Atlanta, GA, June 23, 2006--Home Depot disclosed Friday that the Securities and Exchange Commission had begun an informal inquiry into its practices for granting stock options.
The disclosure by the nation's largest home-improvement chain came a week after it said its own review had turned up five instances of options having been awarded to executives at below-market prices. In three of the five instances, the market price of company stock on the award date was higher than that on the date the exercise price was determined. In all five, the company's board of directors approved the options grants retroactively.
Home Depot's internal review, going back to 1996, also found about $10 million in unrecorded stock option expenses.
The Atlanta-based company disclosed the SEC inquiry in a regulatory filing Friday.
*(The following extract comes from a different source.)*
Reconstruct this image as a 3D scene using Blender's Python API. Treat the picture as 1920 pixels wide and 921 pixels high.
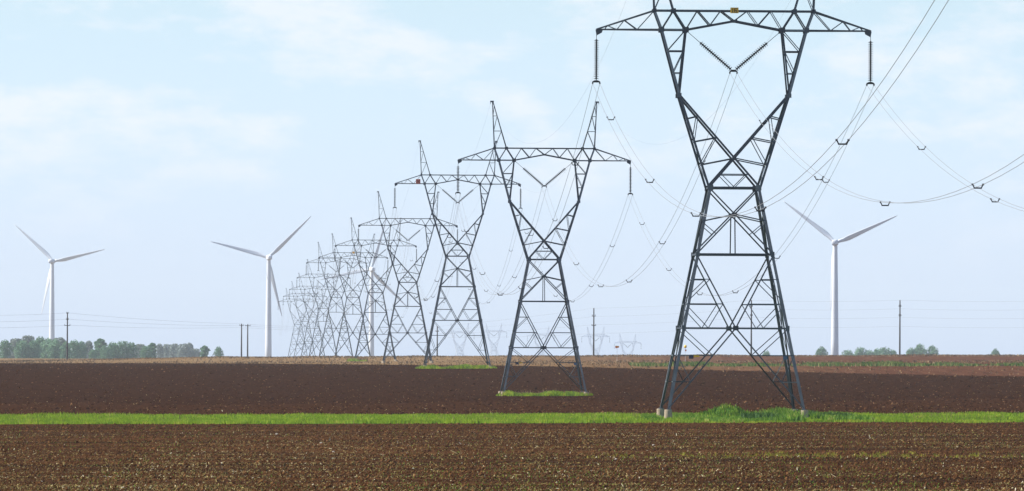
import bpy, math, random
import numpy as np
from mathutils import Vector, Matrix

for o in list(bpy.data.objects):
    bpy.data.objects.remove(o)
scene = bpy.context.scene
COL = scene.collection
RAD = math.radians

# ------------------------------------------------------------------ camera
IMG_W, IMG_H = 1920.0, 921.0
FPX = 14534.0                       # focal length in photo pixels (about 270 mm)
EYE_ROW = 664.0                     # eye level in the photo
PITCH = math.atan((EYE_ROW - IMG_H / 2) / FPX)
ROLL = 0.005
cam_data = bpy.data.cameras.new("camera")
cam_data.sensor_width = 36.0
cam_data.lens = FPX / IMG_W * 36.0
cam_data.clip_start = 1.0
cam_data.clip_end = 40000.0
cam = bpy.data.objects.new("camera", cam_data)
COL.objects.link(cam)
cam.matrix_world = Matrix.Rotation(math.pi / 2 + PITCH, 4, 'X') @ Matrix.Rotation(ROLL, 4, 'Z')
scene.camera = cam

# ------------------------------------------------------------------ light
SUN_EL = RAD(41)
TO_SUN_AZ = math.atan2(-0.97, 0.03)        # from the left
world = bpy.data.worlds.new("World")
scene.world = world
world.use_nodes = True
wn, wl = world.node_tree.nodes, world.node_tree.links
wn.clear()
w_out = wn.new("ShaderNodeOutputWorld")
w_bg = wn.new("ShaderNodeBackground")
w_sky = wn.new("ShaderNodeTexSky")
w_sky.sky_type = 'NISHITA'
w_sky.sun_disc = False
w_sky.sun_elevation = SUN_EL
w_sky.sun_rotation = TO_SUN_AZ % (2 * math.pi)
w_sky.air_density = 1.0
w_sky.dust_density = 0.6
w_sky.ozone_density = 2.0
w_bg.inputs["Strength"].default_value = 0.085
# soft thin clouds low over the horizon
tc = wn.new("ShaderNodeTexCoord")
mp = wn.new("ShaderNodeMapping"); mp.inputs["Scale"].default_value = (60, 1.5, 150)
mp.inputs["Location"].default_value = (3.1, 0, 0.35)
cn = wn.new("ShaderNodeTexNoise"); cn.inputs["Scale"].default_value = 1.0
cn.inputs["Detail"].default_value = 9; cn.inputs["Roughness"].default_value = 0.62
cr = wn.new("ShaderNodeValToRGB")
cr.color_ramp.elements[0].position = 0.48; cr.color_ramp.elements[0].color = (0, 0, 0, 1)
cr.color_ramp.elements[1].position = 0.66; cr.color_ramp.elements[1].color = (0.5, 0.5, 0.5, 1)
tint = wn.new("ShaderNodeMix"); tint.data_type = 'RGBA'; tint.blend_type = 'MULTIPLY'
tint.inputs["Factor"].default_value = 1.0
# the air near the horizon is paler and brighter than overhead
sepz = wn.new("ShaderNodeSeparateXYZ")
hr = wn.new("ShaderNodeValToRGB")
hr.color_ramp.elements[0].position = 0.0; hr.color_ramp.elements[0].color = (1.09, 1.33, 2.28, 1)
hr.color_ramp.elements[1].position = 0.05; hr.color_ramp.elements[1].color = (0.97, 1.09, 1.36, 1)
e_ = hr.color_ramp.elements.new(0.3); e_.color = (0.85, 0.93, 1.06, 1)
mixc = wn.new("ShaderNodeMix"); mixc.data_type = 'RGBA'
mixc.inputs["B"].default_value = (7.4, 7.2, 7.5, 1)
wl.new(tc.outputs["Generated"], mp.inputs["Vector"])
wl.new(mp.outputs["Vector"], cn.inputs["Vector"])
wl.new(cn.outputs["Fac"], cr.inputs["Fac"])
wl.new(w_sky.outputs["Color"], tint.inputs["A"])
wl.new(tc.outputs["Generated"], sepz.inputs["Vector"]); wl.new(sepz.outputs["Z"], hr.inputs["Fac"]); wl.new(hr.outputs["Color"], tint.inputs["B"])
wl.new(tint.outputs["Result"], mixc.inputs["A"])
cz_ = wn.new("ShaderNodeMapRange"); cz_.inputs["From Min"].default_value = 0.010; cz_.inputs["From Max"].default_value = 0.030
cm_ = wn.new("ShaderNodeMath"); cm_.operation = 'MULTIPLY'
wl.new(sepz.outputs["Z"], cz_.inputs["Value"]); wl.new(cz_.outputs["Result"], cm_.inputs[0]); wl.new(cr.outputs["Color"], cm_.inputs[1])
wl.new(cm_.outputs[0], mixc.inputs["Factor"])
wl.new(mixc.outputs["Result"], w_bg.inputs["Color"])
wl.new(w_bg.outputs["Background"], w_out.inputs["Surface"])

sun_data = bpy.data.lights.new("sun", 'SUN')
sun_data.energy = 5.0
sun_data.angle = RAD(0.5)
sun_data.color = (1.0, 0.95, 0.86)
sun = bpy.data.objects.new("sun", sun_data)
COL.objects.link(sun)
to_sun = Vector((math.sin(TO_SUN_AZ) * math.cos(SUN_EL), math.cos(TO_SUN_AZ) * math.cos(SUN_EL), math.sin(SUN_EL)))
sun.rotation_euler = to_sun.to_track_quat('Z', 'Y').to_euler()
sun.location = to_sun * 300

scene.view_settings.view_transform = 'Standard'
scene.view_settings.look = 'None'
scene.view_settings.exposure = 0.75
scene.view_settings.gamma = 1.0
scene.view_settings.use_curve_mapping = False
scene.render.engine = 'CYCLES'
scene.cycles.volume_bounces = 0
scene.cycles.max_bounces = 4
scene.cycles.diffuse_bounces = 2
scene.cycles.glossy_bounces = 1
scene.render.filter_size = 1.2 if hasattr(scene.render, "filter_size") else 1.5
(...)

Home Depot said it will cooperate fully with the SEC staff in the inquiry. "Although the company cannot predict the outcome of this matter, it does not expect that this informal inquiry will have a material adverse effect on the company's consolidated financial position or its results of operations," it said in the filing.
Home Depot is one of the biggest companies among the nearly 50 under scrutiny by the SEC or federal prosecutors in a growing investigation of stock options practices.
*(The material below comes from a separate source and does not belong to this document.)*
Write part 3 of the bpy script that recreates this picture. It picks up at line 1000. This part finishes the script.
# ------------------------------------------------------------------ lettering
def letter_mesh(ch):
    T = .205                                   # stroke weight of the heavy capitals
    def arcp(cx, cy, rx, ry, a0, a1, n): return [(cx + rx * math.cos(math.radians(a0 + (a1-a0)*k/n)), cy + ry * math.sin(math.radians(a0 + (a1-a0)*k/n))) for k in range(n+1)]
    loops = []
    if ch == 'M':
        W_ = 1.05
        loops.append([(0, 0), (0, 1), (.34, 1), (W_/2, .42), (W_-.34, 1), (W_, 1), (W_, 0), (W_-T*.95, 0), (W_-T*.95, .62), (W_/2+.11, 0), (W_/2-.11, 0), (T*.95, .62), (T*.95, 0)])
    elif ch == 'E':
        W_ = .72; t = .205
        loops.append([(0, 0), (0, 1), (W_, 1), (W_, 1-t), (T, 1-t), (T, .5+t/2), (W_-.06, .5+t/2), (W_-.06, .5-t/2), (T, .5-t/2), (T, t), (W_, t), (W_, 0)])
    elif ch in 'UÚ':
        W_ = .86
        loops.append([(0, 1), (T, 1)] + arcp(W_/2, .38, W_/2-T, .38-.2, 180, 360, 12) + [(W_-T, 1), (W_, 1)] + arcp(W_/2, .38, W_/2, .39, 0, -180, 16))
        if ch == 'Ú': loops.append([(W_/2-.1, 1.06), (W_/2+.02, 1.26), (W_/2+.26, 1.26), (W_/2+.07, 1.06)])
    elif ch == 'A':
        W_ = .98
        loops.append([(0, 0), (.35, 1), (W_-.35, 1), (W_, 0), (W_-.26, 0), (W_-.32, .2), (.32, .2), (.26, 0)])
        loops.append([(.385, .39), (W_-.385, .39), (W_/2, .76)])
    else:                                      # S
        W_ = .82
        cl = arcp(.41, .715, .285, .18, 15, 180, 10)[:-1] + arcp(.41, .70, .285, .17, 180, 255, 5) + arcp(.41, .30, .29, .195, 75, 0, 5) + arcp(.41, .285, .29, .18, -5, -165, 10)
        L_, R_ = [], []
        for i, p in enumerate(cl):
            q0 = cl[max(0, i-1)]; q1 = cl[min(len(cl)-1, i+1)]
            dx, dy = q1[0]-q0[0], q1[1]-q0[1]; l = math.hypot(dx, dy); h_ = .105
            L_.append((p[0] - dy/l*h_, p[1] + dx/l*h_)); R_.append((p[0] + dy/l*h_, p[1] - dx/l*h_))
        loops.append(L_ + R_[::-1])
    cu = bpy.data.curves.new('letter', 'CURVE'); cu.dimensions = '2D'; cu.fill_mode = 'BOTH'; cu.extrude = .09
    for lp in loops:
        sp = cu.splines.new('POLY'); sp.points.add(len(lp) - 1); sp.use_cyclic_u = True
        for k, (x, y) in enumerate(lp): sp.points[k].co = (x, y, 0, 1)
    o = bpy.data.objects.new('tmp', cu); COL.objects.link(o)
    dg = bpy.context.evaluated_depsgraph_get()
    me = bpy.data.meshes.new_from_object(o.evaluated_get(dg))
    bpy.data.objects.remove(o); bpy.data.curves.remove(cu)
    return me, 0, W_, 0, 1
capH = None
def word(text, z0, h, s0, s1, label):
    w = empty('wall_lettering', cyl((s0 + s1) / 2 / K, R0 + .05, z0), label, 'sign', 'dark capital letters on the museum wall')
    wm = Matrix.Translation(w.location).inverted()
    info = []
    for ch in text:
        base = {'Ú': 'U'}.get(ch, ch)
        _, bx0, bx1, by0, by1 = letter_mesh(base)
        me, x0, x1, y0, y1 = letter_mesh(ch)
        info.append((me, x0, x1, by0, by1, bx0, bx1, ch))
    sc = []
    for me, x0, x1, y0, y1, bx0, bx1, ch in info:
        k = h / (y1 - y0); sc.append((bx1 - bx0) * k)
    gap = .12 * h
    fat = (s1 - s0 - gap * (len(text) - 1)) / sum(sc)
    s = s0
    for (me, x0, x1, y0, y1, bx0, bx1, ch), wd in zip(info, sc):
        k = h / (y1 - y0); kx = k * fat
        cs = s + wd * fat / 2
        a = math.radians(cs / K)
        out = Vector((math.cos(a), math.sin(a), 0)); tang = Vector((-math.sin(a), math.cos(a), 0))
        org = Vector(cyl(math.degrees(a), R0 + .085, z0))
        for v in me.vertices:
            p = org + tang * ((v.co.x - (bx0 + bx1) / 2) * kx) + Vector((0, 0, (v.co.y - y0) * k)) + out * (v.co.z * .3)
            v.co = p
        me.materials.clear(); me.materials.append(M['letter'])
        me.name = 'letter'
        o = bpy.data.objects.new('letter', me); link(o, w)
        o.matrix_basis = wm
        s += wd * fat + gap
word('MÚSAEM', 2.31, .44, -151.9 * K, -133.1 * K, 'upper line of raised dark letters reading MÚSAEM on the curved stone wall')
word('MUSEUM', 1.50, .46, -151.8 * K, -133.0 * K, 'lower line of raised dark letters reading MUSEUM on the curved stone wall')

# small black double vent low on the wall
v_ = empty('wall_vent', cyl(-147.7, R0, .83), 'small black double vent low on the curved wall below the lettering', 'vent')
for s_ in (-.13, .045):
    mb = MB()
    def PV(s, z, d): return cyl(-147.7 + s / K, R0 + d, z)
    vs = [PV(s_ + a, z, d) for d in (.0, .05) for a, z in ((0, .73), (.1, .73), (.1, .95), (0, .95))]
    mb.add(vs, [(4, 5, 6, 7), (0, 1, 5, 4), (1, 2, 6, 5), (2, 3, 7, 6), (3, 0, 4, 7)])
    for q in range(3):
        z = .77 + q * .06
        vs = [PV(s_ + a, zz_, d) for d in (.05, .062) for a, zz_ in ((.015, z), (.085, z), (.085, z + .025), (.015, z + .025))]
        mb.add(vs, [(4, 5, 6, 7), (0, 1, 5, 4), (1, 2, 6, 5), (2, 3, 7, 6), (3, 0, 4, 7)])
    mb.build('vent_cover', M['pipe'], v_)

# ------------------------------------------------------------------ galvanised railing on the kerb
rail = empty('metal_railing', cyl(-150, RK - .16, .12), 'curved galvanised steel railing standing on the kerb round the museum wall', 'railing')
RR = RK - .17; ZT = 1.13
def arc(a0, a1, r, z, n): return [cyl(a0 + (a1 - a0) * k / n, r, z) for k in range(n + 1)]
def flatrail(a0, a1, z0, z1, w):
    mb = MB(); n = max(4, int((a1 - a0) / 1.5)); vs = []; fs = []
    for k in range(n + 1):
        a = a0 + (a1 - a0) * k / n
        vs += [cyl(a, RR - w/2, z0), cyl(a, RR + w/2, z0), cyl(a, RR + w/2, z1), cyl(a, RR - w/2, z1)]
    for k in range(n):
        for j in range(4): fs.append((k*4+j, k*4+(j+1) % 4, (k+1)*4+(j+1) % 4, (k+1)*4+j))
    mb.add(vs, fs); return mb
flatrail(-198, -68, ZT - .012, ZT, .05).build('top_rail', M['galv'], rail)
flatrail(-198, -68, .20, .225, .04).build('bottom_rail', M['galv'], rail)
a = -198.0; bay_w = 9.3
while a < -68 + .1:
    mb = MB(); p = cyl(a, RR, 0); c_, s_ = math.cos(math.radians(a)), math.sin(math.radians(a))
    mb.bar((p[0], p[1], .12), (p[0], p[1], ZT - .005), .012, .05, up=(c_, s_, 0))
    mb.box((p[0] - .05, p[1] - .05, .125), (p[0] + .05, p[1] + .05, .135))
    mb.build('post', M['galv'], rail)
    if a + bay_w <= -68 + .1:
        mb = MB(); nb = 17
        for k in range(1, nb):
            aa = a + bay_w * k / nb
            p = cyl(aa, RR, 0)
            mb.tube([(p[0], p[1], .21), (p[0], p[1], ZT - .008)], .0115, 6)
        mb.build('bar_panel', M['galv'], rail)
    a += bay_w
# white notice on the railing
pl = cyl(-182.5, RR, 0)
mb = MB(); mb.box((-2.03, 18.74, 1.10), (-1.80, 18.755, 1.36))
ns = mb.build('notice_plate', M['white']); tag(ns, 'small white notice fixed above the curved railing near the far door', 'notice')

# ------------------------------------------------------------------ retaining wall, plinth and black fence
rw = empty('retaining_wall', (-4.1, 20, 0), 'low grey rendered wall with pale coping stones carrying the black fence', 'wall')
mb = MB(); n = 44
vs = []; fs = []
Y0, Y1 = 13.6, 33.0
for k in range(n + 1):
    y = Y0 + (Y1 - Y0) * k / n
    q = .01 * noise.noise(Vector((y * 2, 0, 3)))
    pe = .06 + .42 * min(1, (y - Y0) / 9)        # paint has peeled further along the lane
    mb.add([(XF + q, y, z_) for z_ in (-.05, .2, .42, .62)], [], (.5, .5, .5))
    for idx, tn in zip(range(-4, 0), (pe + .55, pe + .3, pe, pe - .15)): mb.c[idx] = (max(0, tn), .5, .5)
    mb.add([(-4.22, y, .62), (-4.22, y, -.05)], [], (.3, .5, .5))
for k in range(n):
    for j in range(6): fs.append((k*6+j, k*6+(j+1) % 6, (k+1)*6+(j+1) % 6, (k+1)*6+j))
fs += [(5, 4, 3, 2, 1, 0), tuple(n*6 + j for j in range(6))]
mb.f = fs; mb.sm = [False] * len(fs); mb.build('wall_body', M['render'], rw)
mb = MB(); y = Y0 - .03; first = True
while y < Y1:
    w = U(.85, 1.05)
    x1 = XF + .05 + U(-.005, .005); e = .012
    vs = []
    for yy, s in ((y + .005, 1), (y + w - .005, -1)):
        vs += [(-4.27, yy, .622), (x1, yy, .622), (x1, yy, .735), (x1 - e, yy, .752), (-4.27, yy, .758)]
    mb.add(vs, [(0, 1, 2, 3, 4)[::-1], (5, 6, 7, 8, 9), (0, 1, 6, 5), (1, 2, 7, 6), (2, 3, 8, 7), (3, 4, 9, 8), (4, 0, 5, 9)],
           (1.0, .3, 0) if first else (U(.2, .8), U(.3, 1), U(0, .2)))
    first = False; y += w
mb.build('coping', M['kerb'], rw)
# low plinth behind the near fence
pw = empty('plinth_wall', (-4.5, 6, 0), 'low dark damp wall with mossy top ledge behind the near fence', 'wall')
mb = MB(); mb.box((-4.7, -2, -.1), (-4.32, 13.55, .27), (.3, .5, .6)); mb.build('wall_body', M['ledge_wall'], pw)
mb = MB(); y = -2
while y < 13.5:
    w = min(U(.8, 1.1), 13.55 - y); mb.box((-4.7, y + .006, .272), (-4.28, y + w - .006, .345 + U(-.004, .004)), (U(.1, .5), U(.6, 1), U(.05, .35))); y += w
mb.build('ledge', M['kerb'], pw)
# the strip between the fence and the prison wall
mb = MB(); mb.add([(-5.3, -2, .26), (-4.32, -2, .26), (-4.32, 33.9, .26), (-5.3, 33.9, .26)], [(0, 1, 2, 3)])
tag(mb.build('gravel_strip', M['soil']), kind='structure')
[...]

Most of the cases under investigation appear to have involved backdating options grants to a low point in the company's stock price--thereby fattening the spread and the payoff for executives when they sell.
While backdating of options can be legal if properly disclosed to shareholders, SEC chairman Christopher Cox said recently that companies may have broken the law if there wasn't proper disclosure or the options weren't accounted for correctly in financial statements.